* START *

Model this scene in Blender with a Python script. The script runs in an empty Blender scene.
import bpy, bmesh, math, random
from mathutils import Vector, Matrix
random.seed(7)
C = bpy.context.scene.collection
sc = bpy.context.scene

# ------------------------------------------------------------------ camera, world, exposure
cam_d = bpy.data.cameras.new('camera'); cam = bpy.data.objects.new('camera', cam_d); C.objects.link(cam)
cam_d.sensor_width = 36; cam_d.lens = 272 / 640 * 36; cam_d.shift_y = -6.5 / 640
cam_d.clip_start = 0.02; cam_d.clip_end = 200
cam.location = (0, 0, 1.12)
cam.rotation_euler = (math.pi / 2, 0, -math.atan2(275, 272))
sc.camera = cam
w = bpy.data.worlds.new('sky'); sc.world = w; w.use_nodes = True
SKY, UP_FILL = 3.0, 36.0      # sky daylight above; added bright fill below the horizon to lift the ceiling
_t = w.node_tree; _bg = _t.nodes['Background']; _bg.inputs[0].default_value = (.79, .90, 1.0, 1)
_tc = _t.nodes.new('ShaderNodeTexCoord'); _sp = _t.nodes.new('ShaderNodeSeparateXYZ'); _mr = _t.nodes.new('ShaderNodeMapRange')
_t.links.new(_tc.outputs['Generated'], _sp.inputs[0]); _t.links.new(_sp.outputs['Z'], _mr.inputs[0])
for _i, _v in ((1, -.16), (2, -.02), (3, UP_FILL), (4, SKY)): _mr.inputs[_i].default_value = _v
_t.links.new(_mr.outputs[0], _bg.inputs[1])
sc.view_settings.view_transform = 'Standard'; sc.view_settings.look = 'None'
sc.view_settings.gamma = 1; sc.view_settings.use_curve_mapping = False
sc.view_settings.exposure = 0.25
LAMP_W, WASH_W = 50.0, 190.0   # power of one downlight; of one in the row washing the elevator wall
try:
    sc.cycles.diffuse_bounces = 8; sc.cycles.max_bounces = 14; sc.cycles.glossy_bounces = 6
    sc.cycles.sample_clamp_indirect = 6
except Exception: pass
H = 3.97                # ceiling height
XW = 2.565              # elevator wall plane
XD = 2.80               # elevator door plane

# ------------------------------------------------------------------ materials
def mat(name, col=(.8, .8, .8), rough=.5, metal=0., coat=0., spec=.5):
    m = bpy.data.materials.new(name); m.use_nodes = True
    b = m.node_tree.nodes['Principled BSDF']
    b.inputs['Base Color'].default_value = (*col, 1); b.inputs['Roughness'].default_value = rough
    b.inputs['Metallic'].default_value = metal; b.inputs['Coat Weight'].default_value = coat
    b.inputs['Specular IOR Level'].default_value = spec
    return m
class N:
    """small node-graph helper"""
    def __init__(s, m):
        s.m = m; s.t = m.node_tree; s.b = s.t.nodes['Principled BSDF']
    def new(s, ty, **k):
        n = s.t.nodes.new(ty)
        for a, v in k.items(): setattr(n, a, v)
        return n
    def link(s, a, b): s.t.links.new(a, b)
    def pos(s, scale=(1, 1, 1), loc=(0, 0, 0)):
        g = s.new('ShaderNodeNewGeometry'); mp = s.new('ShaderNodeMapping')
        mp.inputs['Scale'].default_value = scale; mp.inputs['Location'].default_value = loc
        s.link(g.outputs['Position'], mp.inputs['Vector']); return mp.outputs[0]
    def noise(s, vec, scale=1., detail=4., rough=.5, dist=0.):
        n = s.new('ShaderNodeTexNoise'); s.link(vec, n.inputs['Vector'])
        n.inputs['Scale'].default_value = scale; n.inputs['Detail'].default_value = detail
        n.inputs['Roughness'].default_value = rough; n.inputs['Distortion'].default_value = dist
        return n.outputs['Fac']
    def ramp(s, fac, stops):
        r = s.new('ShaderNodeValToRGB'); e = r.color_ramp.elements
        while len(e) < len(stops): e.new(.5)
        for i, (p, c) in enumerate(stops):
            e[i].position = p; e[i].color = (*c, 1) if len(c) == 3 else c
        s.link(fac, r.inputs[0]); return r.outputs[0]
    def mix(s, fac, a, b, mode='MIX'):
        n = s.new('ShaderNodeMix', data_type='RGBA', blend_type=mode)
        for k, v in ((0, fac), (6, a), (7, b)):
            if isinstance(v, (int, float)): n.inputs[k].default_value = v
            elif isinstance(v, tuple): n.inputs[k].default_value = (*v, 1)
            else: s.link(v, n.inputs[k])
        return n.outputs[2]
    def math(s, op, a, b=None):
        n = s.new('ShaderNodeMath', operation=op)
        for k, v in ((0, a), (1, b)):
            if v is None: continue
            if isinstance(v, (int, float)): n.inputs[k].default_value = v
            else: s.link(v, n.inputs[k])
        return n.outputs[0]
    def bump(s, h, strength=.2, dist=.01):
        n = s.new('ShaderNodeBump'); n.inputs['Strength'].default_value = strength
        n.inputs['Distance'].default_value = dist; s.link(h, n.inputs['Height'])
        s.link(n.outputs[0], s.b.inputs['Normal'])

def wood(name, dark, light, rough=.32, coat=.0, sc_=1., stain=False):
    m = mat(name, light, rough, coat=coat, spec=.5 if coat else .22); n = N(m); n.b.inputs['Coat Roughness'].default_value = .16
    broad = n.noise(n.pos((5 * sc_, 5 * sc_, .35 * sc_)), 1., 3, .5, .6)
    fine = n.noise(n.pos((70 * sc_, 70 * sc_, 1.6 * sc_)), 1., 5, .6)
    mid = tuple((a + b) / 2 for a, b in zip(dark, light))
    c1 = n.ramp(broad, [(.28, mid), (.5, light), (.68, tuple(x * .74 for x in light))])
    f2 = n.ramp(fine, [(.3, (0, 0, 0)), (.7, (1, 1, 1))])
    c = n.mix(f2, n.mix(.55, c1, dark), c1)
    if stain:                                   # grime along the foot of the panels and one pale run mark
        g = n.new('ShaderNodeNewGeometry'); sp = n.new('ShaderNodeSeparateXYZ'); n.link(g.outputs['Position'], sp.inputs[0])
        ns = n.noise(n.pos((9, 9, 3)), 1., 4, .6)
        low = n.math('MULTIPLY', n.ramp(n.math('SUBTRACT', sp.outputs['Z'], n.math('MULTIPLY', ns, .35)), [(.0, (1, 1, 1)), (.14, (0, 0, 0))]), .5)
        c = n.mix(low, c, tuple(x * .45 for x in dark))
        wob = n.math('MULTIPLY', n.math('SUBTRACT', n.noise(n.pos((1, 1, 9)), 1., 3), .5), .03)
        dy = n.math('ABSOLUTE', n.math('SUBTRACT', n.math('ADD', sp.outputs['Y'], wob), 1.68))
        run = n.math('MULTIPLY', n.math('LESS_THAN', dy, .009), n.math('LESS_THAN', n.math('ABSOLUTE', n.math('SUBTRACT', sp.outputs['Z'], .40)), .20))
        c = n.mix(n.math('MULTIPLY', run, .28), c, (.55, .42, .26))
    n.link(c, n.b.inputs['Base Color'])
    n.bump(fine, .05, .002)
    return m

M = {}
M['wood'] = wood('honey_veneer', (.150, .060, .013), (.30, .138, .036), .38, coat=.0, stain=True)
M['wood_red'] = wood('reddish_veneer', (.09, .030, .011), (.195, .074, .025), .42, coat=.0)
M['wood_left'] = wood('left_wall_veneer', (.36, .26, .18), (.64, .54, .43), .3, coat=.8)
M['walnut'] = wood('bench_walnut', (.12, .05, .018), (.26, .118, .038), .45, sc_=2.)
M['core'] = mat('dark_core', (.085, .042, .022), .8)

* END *

Output every line above without altering anything.

Model this scene in Blender with a Python script. The script runs in an empty Blender scene.
import bpy, bmesh, math, random
from mathutils import Vector, Matrix
random.seed(7)
C = bpy.context.scene.collection
sc = bpy.context.scene

# ------------------------------------------------------------------ camera, world, exposure
cam_d = bpy.data.cameras.new('camera'); cam = bpy.data.objects.new('camera', cam_d); C.objects.link(cam)
cam_d.sensor_width = 36; cam_d.lens = 272 / 640 * 36; cam_d.shift_y = -6.5 / 640
cam_d.clip_start = 0.02; cam_d.clip_end = 200
cam.location = (0, 0, 1.12)
cam.rotation_euler = (math.pi / 2, 0, -math.atan2(275, 272))
sc.camera = cam
w = bpy.data.worlds.new('sky'); sc.world = w; w.use_nodes = True
SKY, UP_FILL = 3.0, 36.0      # sky daylight above; added bright fill below the horizon to lift the ceiling
_t = w.node_tree; _bg = _t.nodes['Background']; _bg.inputs[0].default_value = (.79, .90, 1.0, 1)
_tc = _t.nodes.new('ShaderNodeTexCoord'); _sp = _t.nodes.new('ShaderNodeSeparateXYZ'); _mr = _t.nodes.new('ShaderNodeMapRange')
_t.links.new(_tc.outputs['Generated'], _sp.inputs[0]); _t.links.new(_sp.outputs['Z'], _mr.inputs[0])
for _i, _v in ((1, -.16), (2, -.02), (3, UP_FILL), (4, SKY)): _mr.inputs[_i].default_value = _v
_t.links.new(_mr.outputs[0], _bg.inputs[1])
sc.view_settings.view_transform = 'Standard'; sc.view_settings.look = 'None'
sc.view_settings.gamma = 1; sc.view_settings.use_curve_mapping = False
sc.view_settings.exposure = 0.25
LAMP_W, WASH_W = 50.0, 190.0   # power of one downlight; of one in the row washing the elevator wall
try:
    sc.cycles.diffuse_bounces = 8; sc.cycles.max_bounces = 14; sc.cycles.glossy_bounces = 6
    sc.cycles.sample_clamp_indirect = 6
except Exception: pass
H = 3.97                # ceiling height
XW = 2.565              # elevator wall plane
XD = 2.80               # elevator door plane

# ------------------------------------------------------------------ materials
def mat(name, col=(.8, .8, .8), rough=.5, metal=0., coat=0., spec=.5):
    m = bpy.data.materials.new(name); m.use_nodes = True
    b = m.node_tree.nodes['Principled BSDF']
    b.inputs['Base Color'].default_value = (*col, 1); b.inputs['Roughness'].default_value = rough
    b.inputs['Metallic'].default_value = metal; b.inputs['Coat Weight'].default_value = coat
    b.inputs['Specular IOR Level'].default_value = spec
    return m
class N:
    """small node-graph helper"""
    def __init__(s, m):
        s.m = m; s.t = m.node_tree; s.b = s.t.nodes['Principled BSDF']
    def new(s, ty, **k):
        n = s.t.nodes.new(ty)
        for a, v in k.items(): setattr(n, a, v)
        return n
    def link(s, a, b): s.t.links.new(a, b)
    def pos(s, scale=(1, 1, 1), loc=(0, 0, 0)):
        g = s.new('ShaderNodeNewGeometry'); mp = s.new('ShaderNodeMapping')
        mp.inputs['Scale'].default_value = scale; mp.inputs['Location'].default_value = loc
        s.link(g.outputs['Position'], mp.inputs['Vector']); return mp.outputs[0]
    def noise(s, vec, scale=1., detail=4., rough=.5, dist=0.):
        n = s.new('ShaderNodeTexNoise'); s.link(vec, n.inputs['Vector'])
        n.inputs['Scale'].default_value = scale; n.inputs['Detail'].default_value = detail
        n.inputs['Roughness'].default_value = rough; n.inputs['Distortion'].default_value = dist
        return n.outputs['Fac']
    def ramp(s, fac, stops):
        r = s.new('ShaderNodeValToRGB'); e = r.color_ramp.elements
        while len(e) < len(stops): e.new(.5)
        for i, (p, c) in enumerate(stops):
            e[i].position = p; e[i].color = (*c, 1) if len(c) == 3 else c
        s.link(fac, r.inputs[0]); return r.outputs[0]
    def mix(s, fac, a, b, mode='MIX'):
        n = s.new('ShaderNodeMix', data_type='RGBA', blend_type=mode)
        for k, v in ((0, fac), (6, a), (7, b)):
            if isinstance(v, (int, float)): n.inputs[k].default_value = v
            elif isinstance(v, tuple): n.inputs[k].default_value = (*v, 1)
            else: s.link(v, n.inputs[k])
        return n.outputs[2]
    def math(s, op, a, b=None):
        n = s.new('ShaderNodeMath', operation=op)
        for k, v in ((0, a), (1, b)):
            if v is None: continue
            if isinstance(v, (int, float)): n.inputs[k].default_value = v
            else: s.link(v, n.inputs[k])
        return n.outputs[0]
    def bump(s, h, strength=.2, dist=.01):
        n = s.new('ShaderNodeBump'); n.inputs['Strength'].default_value = strength
        n.inputs['Distance'].default_value = dist; s.link(h, n.inputs['Height'])
        s.link(n.outputs[0], s.b.inputs['Normal'])

def wood(name, dark, light, rough=.32, coat=.0, sc_=1., stain=False):
    m = mat(name, light, rough, coat=coat, spec=.5 if coat else .22); n = N(m); n.b.inputs['Coat Roughness'].default_value = .16
    broad = n.noise(n.pos((5 * sc_, 5 * sc_, .35 * sc_)), 1., 3, .5, .6)
    fine = n.noise(n.pos((70 * sc_, 70 * sc_, 1.6 * sc_)), 1., 5, .6)
    mid = tuple((a + b) / 2 for a, b in zip(dark, light))
    c1 = n.ramp(broad, [(.28, mid), (.5, light), (.68, tuple(x * .74 for x in light))])
    f2 = n.ramp(fine, [(.3, (0, 0, 0)), (.7, (1, 1, 1))])
    c = n.mix(f2, n.mix(.55, c1, dark), c1)
    if stain:                                   # grime along the foot of the panels and one pale run mark
        g = n.new('ShaderNodeNewGeometry'); sp = n.new('ShaderNodeSeparateXYZ'); n.link(g.outputs['Position'], sp.inputs[0])
        ns = n.noise(n.pos((9, 9, 3)), 1., 4, .6)
        low = n.math('MULTIPLY', n.ramp(n.math('SUBTRACT', sp.outputs['Z'], n.math('MULTIPLY', ns, .35)), [(.0, (1, 1, 1)), (.14, (0, 0, 0))]), .5)
        c = n.mix(low, c, tuple(x * .45 for x in dark))
        wob = n.math('MULTIPLY', n.math('SUBTRACT', n.noise(n.pos((1, 1, 9)), 1., 3), .5), .03)
        dy = n.math('ABSOLUTE', n.math('SUBTRACT', n.math('ADD', sp.outputs['Y'], wob), 1.68))
        run = n.math('MULTIPLY', n.math('LESS_THAN', dy, .009), n.math('LESS_THAN', n.math('ABSOLUTE', n.math('SUBTRACT', sp.outputs['Z'], .40)), .20))
        c = n.mix(n.math('MULTIPLY', run, .28), c, (.55, .42, .26))
    n.link(c, n.b.inputs['Base Color'])
    n.bump(fine, .05, .002)
    return m

M = {}
M['wood'] = wood('honey_veneer', (.150, .060, .013), (.30, .138, .036), .38, coat=.0, stain=True)
M['wood_red'] = wood('reddish_veneer', (.09, .030, .011), (.195, .074, .025), .42, coat=.0)
M['wood_left'] = wood('left_wall_veneer', (.36, .26, .18), (.64, .54, .43), .3, coat=.8)
M['walnut'] = wood('bench_walnut', (.12, .05, .018), (.26, .118, .038), .45, sc_=2.)
M['core'] = mat('dark_core', (.085, .042, .022), .8)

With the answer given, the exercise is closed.